▸ **Task details**: Locate and copy each line in the data that contains the word "pixels".

▸ **Source records**:
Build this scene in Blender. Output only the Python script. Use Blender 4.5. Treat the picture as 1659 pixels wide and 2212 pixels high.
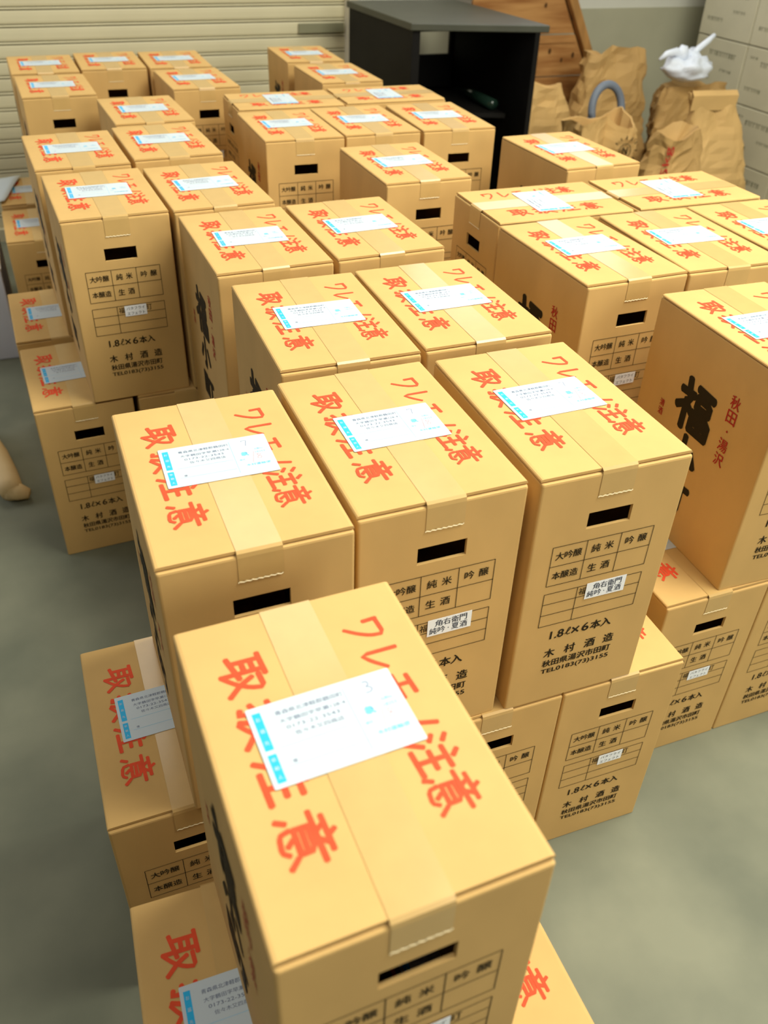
import bpy, math, random
from mathutils import Matrix, Vector, noise

for o in list(bpy.data.objects):
    bpy.data.objects.remove(o)
scene = bpy.context.scene
COL = scene.collection

# ------------------------------------------------------------------ camera
cam_data = bpy.data.cameras.new('camera')
cam = bpy.data.objects.new('camera', cam_data)
COL.objects.link(cam)
right = Vector((0.932587, -0.359774, 0.029054))
up = Vector((0.194431, 0.568545, 0.799346))
fwd = Vector((0.304103, 0.739810, -0.600168))
m = Matrix((right, up, -fwd)).transposed().to_4x4()
m.translation = Vector((0, 0, 1.4154))
cam.matrix_world = m
cam_data.sensor_fit = 'VERTICAL'
cam_data.sensor_height = 36.0
cam_data.sensor_width = 27.0
cam_data.lens = 36.0 * 1854.6 / 2212.0
cam_data.clip_start = 0.02
cam_data.dof.use_dof = True
cam_data.dof.focus_distance = 1.28
cam_data.dof.aperture_fstop = 5.2
scene.camera = cam

# ------------------------------------------------------------------ light
world = bpy.data.worlds.new('world')
scene.world = world
world.use_nodes = True
bg = world.node_tree.nodes['Background']
bg.inputs[0].default_value = (1.0, 0.98, 0.88, 1)
bg.inputs[1].default_value = 0.075


def area(name, loc, target, sx, sy, power, color):
    d = bpy.data.lights.new(name, 'AREA')
    d.shape = 'RECTANGLE'
    d.size = sx
    d.size_y = sy
    d.energy = power
    d.color = color
    o = bpy.data.objects.new(name, d)
    COL.objects.link(o)
    o.location = loc
    o.rotation_euler = (Vector(target) - Vector(loc)).to_track_quat('-Z', 'Y').to_euler()
    o['kind'] = 'structure'
    return o


area('overhead_light', (1.8, 0.6, 3.1), (0.9, 0.8, 0), 1.8, 1.6, 150, (1.0, 0.98, 0.84))
area('overhead_light', (0.6, 3.6, 3.3), (0.5, 3.4, 0), 2.4, 1.4, 42, (1.0, 0.97, 0.86))
area('window_light', (2.6, -3.0, 2.3), (0.6, 1.5, 0.4), 2.2, 1.8, 82, (1.0, 0.98, 0.86))
area('overhead_light', (-0.5, -0.3, 3.0), (-0.1, 0.9, 0), 1.4, 1.0, 18, (1.0, 0.98, 0.86))  # fill lamp added overhead to brighten the left and front cartons
area('window_light', (2.5, 4.22, 1.9), (2.0, 1.0, 0.6), 1.3, 0.95, 10, (0.92, 0.92, 1.0))
area('doorway_light', (-2.3, 3.1, 1.5), (0.2, 2.8, 0.3), 1.2, 1.6, 20, (0.86, 0.88, 1.0))

vs = scene.view_settings
vs.view_transform = 'Standard'
vs.look = 'None'
vs.exposure = -0.02
vs.gamma = 1.0
vs.use_curve_mapping = False
scene.cycles.max_bounces = 6


# ------------------------------------------------------------------ helpers
def link(o, parent=None):
    COL.objects.link(o)
    if parent is not None:
        o.parent = parent
    return o


def tag(o, label, cat, group=None, kind=None):
    o['label'] = label
    o['category'] = cat
    if group:
        o['group'] = group
    if kind:
        o['kind'] = kind
    return o


def empty(name, loc=(0, 0, 0), rz=0.0, parent=None):
    o = bpy.data.objects.new(name, None)
    o.empty_display_size = 0.05
    o.location = loc
    o.rotation_euler = (0, 0, rz)
    return link(o, parent)


class MB:
    """collects geometry, then makes ONE mesh"""
    def __init__(self):
        self.v = []
        self.f = []

    def add(self, vs_, fs_, M=None):
        n = len(self.v)
        if M is not None:
            vs_ = [tuple(M @ Vector(p)) for p in vs_]
        self.v += [tuple(p) for p in vs_]
        self.f += [tuple(i + n for i in f) for f in fs_]
        return self

    def box(self, x0, x1, y0, y1, z0, z1, M=None):
        vv = [(x0, y0, z0), (x1, y0, z0), (x1, y1, z0), (x0, y1, z0), (x0, y0, z1), (x1, y0, z1), (x1, y1, z1), (x0, y1, z1)]
        return self.add(vv, [(3, 2, 1, 0), (4, 5, 6, 7), (0, 1, 5, 4), (1, 2, 6, 5), (2, 3, 7, 6), (3, 0, 4, 7)], M)

    def quad(self, a, b, c, d):
        return self.add([a, b, c, d], [(0, 1, 2, 3)])

    def prism(self, poly, z0, z1, M=None):
        n = len(poly)
        vv = [(p[0], p[1], z0) for p in poly] + [(p[0], p[1], z1) for p in poly]
        ff = [tuple(range(n - 1, -1, -1)), tuple(range(n, 2 * n))]
        ff += [(i, (i + 1) % n, n + (i + 1) % n, n + i) for i in range(n)]
        return self.add(vv, ff, M)

    def tube(self, pts, rad, seg=10):
        pts = [Vector(p) for p in pts]
        rings = []
        for i, p in enumerate(pts):
            t = (pts[min(i + 1, len(pts) - 1)] - pts[max(i - 1, 0)]).normalized()
            a = t.orthogonal().normalized() if i == 0 else (rings[-1][1] - t * rings[-1][1].dot(t)).normalized()
            b = t.cross(a)
            r = rad[i] if isinstance(rad, (list, tuple)) else rad
            rings.append(([p + (a * math.cos(2 * math.pi * k / seg) + b * math.sin(2 * math.pi * k / seg)) * r for k in range(seg)], a))
        vv = [q for r_ in rings for q in r_[0]]
        ff = []
        for i in range(len(pts) - 1):
            for k in range(seg):
                k2 = (k + 1) % seg
                ff.append((i * seg + k, i * seg + k2, (i + 1) * seg + k2, (i + 1) * seg + k))
        ff.append(tuple(range(seg - 1, -1, -1)))
        ff.append(tuple(range((len(pts) - 1) * seg, len(pts) * seg)))
        return self.add(vv, ff)

    def mesh(self, name, mat, smooth=False):
        me = bpy.data.meshes.new(name)
        me.from_pydata(self.v, [], self.f)
        me.materials.append(mat)
        if smooth:
            me.polygons.foreach_set('use_smooth', [True] * len(me.polygons))
        me.update()
        return me

    def build(self, name, mat, parent=None, smooth=False, bevel=0.0):
        o = bpy.data.objects.new(name, self.mesh(name, mat, smooth))
        link(o, parent)
        if bevel:
            b = o.modifiers.new('bevel', 'BEVEL')
            b.width = bevel
            b.segments = 2
            b.limit_method = 'ANGLE'
        return o


def inst(name, me, parent, loc=(0, 0, 0), rz=0.0):
    o = bpy.data.objects.new(name, me)
    o.location = loc
    o.rotation_euler = (0, 0, rz)
    return link(o, parent)


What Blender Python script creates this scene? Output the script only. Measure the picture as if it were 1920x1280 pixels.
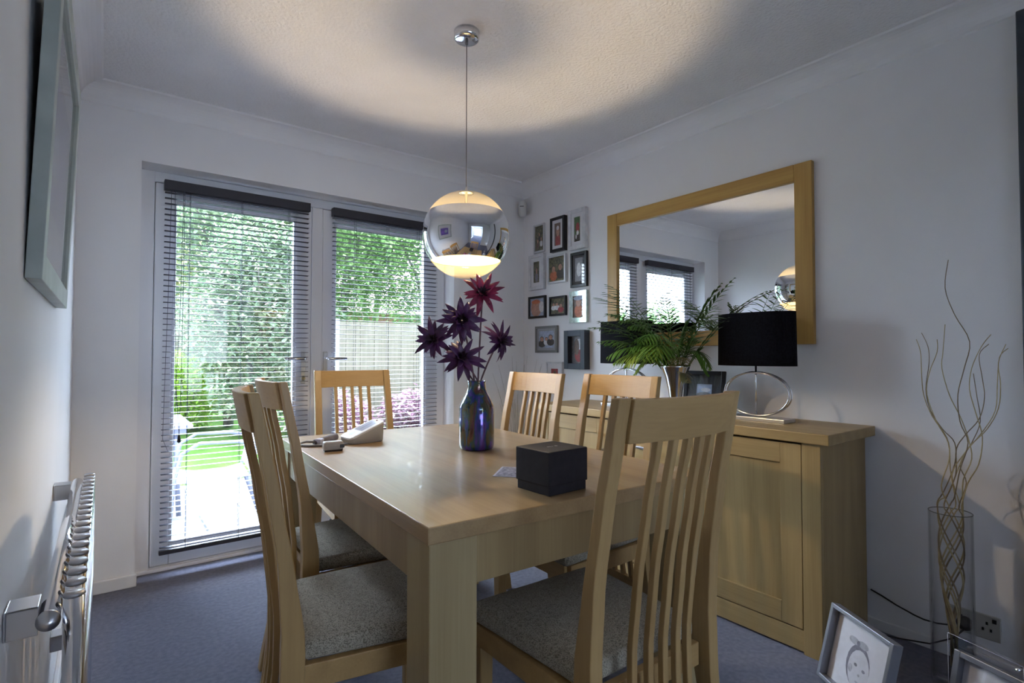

▸ **Task output**:
Build this scene in Blender. Output only the Python script. Use Blender 4.5. Treat the picture as 1659 pixels wide and 2212 pixels high.
What Blender Python script creates this scene? Output the script only. Measure the picture as if it were 1920x1280 pixels.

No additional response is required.